Jim Koch’s dream was to take a pay cut in order to pursue his passion to create better beer than what the mass market offered. If you truly believe that Anchor puts out a significantly superior product to BBC, you are entitled to your opinion. I think they are (at a minimum) very close in quality and BBC offers a much wider selection and rotation of product. In case it’s not screamingly obvious, I have an enormous amount of respect for the man for many reasons. Not the least of which is a stated “Fuck You” rule in a billion dollar company.
It IS unequivocally false, because you are citing history but you stated facts in present tense that Boston Beer Company is a 100% contact brewer. That is false and always has been false.
BBC started as brewery in Boston. Jim Koch bought a facility capable of production for 5000 BBLs per year, which was his business plan. That brewery very quickly became an R&D and local production brewery because the company exceeded sales goals from day one. They were seven times over five year production goals in four years. They depended on contract brewing for production runs for over 10 years until IPO to finance the production capability for the massive demand they created. And as others have mentioned, contract brewing is not a shameful sin in the beer world.
Don’t be disingenuous. What you were stating as fact was essentially ancient history and I will repeat the statement that labeling BBC as a marketing firm is about as unfair an accusation as you can make.
Actually, he bought the brewery because he liked the beer(when it was actually drinkable, quality was erratic at the time) and was told it was about to close.
He had to learn how to brew and completely renovated the brewery and all the equipment.
I fail to see how production numbers relate to either influence or beer quality.
There’s also the fact that New Albion and Sierra Nevada came well before Boston Beer Co.
Are you kidding? Production volume has nothing to do with quality, but a lot to do with influence. By starting and growing a craft brewery, and distributing the product widely enough for people across the country to experience a high quality craft beer, SA had tremendous influence on both home brewers and craft brewers throughout the US. I agree that regional microbreweries are an important component in the beer world, but local and regional breweries, by their very nature, didn’t have the influence that SA did.
The other big influence I see from Boston Brewing is their tremendous variety of styles and seasonal offerings. Most breweries before Sams might have one or two or three styles, and maybe a couple of seasonal beers. I don’t recall seeing variety packs before Sams started offering them. Again, they might not have been the absolute first (I don’t know), but they were very influential in establishing variety cases that held a significant variety of beers.

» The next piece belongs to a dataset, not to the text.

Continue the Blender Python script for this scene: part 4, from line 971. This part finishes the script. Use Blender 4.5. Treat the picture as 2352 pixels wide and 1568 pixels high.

I took a beer making class at a community college, and started home brewing beer in 1994. I can tell you that just about every home brewer in that class named Sam Adams as being very important in their beer appreciation and education, as well as their desire to be home brewers. Sure, other craft breweries were mentioned and greatly appreciated, but Jim Koch, Boston Brewing and Sam Adams were names that held great esteem.
I’m getting the impression that there is an east coast vs. west coast divide on this subject. Anchor, Sierra Nevada, New Albion and many microbreweries started on the west coast, but weren’t available on the east coast for many, many years. The east coast had many traditional style pilsner and lager breweries, but not many craft breweries until later. Sam Adams was among the first to appear on our shelves, and one of the first to appear nationwide.